まず「集団的自衛権の行使容認について」。回答結果は「反対」62.5%、「賛成」19.4%、「どちらとも言えない」16.0%、「難しくてわからない」2.0%。
回答に添えられた意見を拾うと――
[反対]
○チカラを力でねじ伏せることが解決だと思えない。(鳥取県・20代女性)
○自国を守るのは当然としても、同盟国の援護をするのは、単なる戦争の助長でしかない。(福井県・20代男性)
○攻撃されたので攻撃し返す。また攻撃され、攻撃し返す。どこかでやめないと誰もいなくなってしまう。理想論かもしれませんが、殺し合いなどしなくて済むよう、話し合いで解決できるよう、私たちは日々学んでいるのではないかと思うからです。(福島県・40代女性)
○確かに北朝鮮や、中国、韓国など、他国も緊迫した情勢が続いていますが、集団的自衛権では、何も解決にはならないと思います。むしろ、今より悪い状況になることが想像できます。現在の利益ばかり追い求めすぎているように感じます。自分の子ども世代が、戦争に行くようなことがないよう祈ります。絶対反対です。(兵庫県・30代女性)
[賛成]
○国際社会で外交力を行使していくためには必要だと思います。(高知県・20代男性)
○他の先進国の防衛のありかたの方が私は当たり前と考えます。(滋賀県・40代女性)
○中国やロシアを放置しておくわけにはいかない。世界の平和を守るためにも、必要なことである。(岡山県・20代女性)
第2のアンケート項目は「憲法解釈の変更について」。回答結果は「反対」67.3%、「賛成」13.0%、「どちらとも言えない」15.2%、「難しくてわからない」6.5%。
回答に添えられた意見を拾うと――
[反対]
○時の政府が勝手に憲法を解釈することは許されない。憲法が無きに等しく、これは独裁者がすることだ。(岐阜県・40代男性)
○憲法の意味がない。改正するには国民投票が必要なのに、解釈で解決されたら国民の意見が反映されない。(京都府・10代女性)
○憲法の解釈で自衛隊ができ、今や集団的自衛権の解釈にまで至っている。簡単に変えていいものではない。(島根県・40代男性)
○そもそも憲法第99条に「天皇又は摂政及び国務大臣、国会議員、裁判官その他の公務員は、この憲法を尊重し擁護する義務を負ふ」とあり、憲法範囲を超える解釈の変更は正式な憲法改正手続きを経なければ立憲主義を否定することになるからだ。(東京都・40代男性)
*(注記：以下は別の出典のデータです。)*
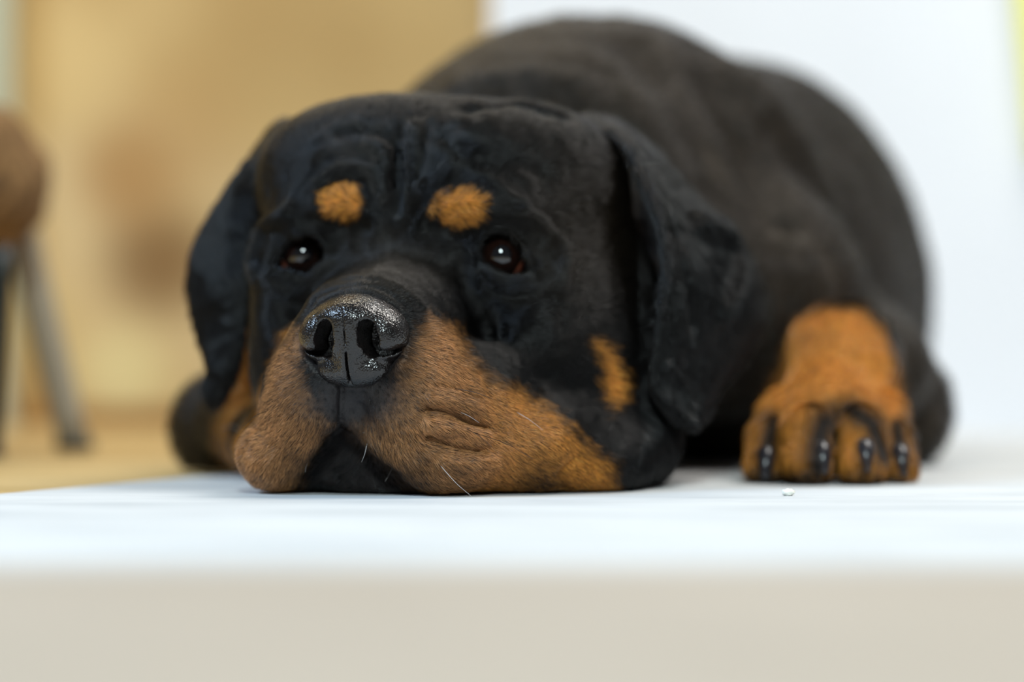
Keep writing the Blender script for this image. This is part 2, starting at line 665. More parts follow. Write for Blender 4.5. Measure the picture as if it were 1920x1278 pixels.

○憲法の本質って、政権をも縛ることでしょう。(北海道・20代女性)
○変える必要はない。世界に先駆けて非武装宣言をしていることにもっと胸をはるべきだ。世界にも非武装を呼びかけるべき。(滋賀県・30代男性)
[賛成]
○日本人が無傷で他国の人が血を流せばいいなんて間違っている。(静岡県・20代男性)
○国民がオッケーなら良いと思う。(沖縄県・30代男性)
○時代に応じて社会情勢に応じて、日本にとって国民にとって絶対的にその変更が必要ならば、国民がちゃんとわかるように理解できるように説明がしっかりなされるならば、良いのでは。(香川県・30代男性)
○時代が変われば解釈だって変わらなければ、いずれ形式だけの形骸化した憲法しか 残らなくなると思うから。(愛知県・10代男性)
○政府には国の大事なことを決定する権利があるから。(滋賀県・30代女性)
集団的自衛権行使容認と憲法解釈の変更。どちらも、なんと若者の60%以上が「反対」なのだ。
このアンケート調査結果を見て、私は6月29日付の毎日新聞朝刊の記事を思い出した。それは、同社が、安倍政権が集団的自衛権行使容認のための憲法解釈の変更を閣議決定する直前の6月27、28両日に行った、集団的自衛権行使に関する全国世論調査の結果を伝えた記事で、集団的自衛権行使容認「反対」は58%、「賛成」は32%だった。ほぼ同じ時期に日青協が行った若者対象のアンケート調査では、集団的自衛権行使反対は62.5%。2つの調査はやり方やサンプル数が違うので、単純に比較することはできないが、日青協のアンケート調査結果は、集団的自衛権問題に対する若者の意識を知る上で、1つの貴重な判断材料にはなるのではないか、と私は思う。
ところで、安倍内閣は、7月1日の臨時閣議で、集団的自衛権の行使を認めるために憲法解釈を変える閣議決定をした。その後、若者たちの間にある集団的自衛権行使容認反対・憲法解釈の変更反対は一層強まっているのではないかと私は推定する。一般国民の間でも、そうした傾向が散見されるからである。